Todos los casos en que la Suprema Corte ha dirimido asuntos de violencia brutal contra la infancia, desde el incendio de ABC, por negligencia, hasta el amparo de protectores de pederastas, muestran esta división social. Unos jueces anteponen los derechos de niños y niñas, otros, la mayoría, argumentan sobre el viejo precepto de que las declaraciones de menores de edad no tienen valor alguno ¿para qué escucharles?
Ni las niñas a las que se les dijo que denunciaran el abuso y cuando lo hicieron les escupieron en la cara un “la autoridad no te cree nada”, ni los jóvenes peyorativamente apodados Ninis, ni los millones de bullies que asumen el poder de la violencia como liderazgo, ni los miles que a los trece consumen y venden tachas en la escuela, llegaron allí por sí mismos.
Detrás hay millones de personas adultas que no se atrevieron a reinventar la educación, a comprender los retos y peligros que, muchos creen, se pueden enfrentar con viejos modelos educativos basados en un modelo jerárquico de poder que silencia el disenso y niega el miedo.

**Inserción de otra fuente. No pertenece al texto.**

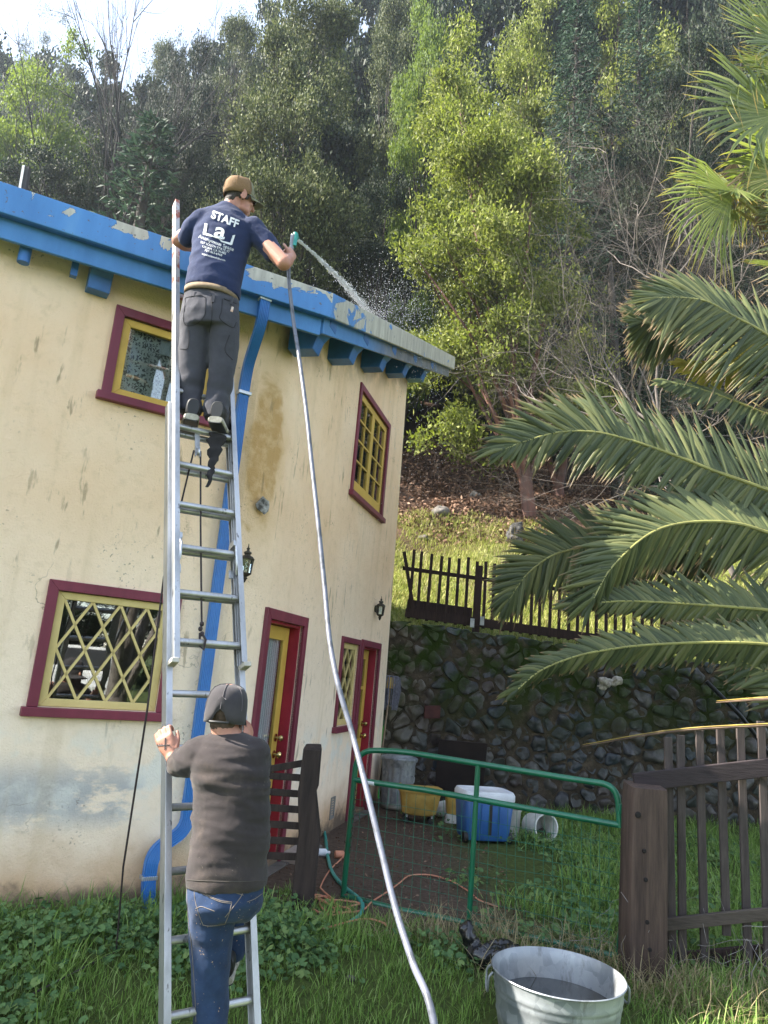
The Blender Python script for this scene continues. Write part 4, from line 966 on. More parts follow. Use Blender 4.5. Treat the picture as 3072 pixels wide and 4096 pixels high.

Antes, nuestra generación argumentó que guardaba silencio para proteger la inocencia, ahora se indigna culpando de malicia a esa nueva generación. Lo cierto es que no todo está perdido, ellas y ellos están expresándose, nos toca escuchar, guiar, acompañar en lo que para ellos y ellas es un futuro posible, sin inocencia ni culpa, con responsabilidad y formación.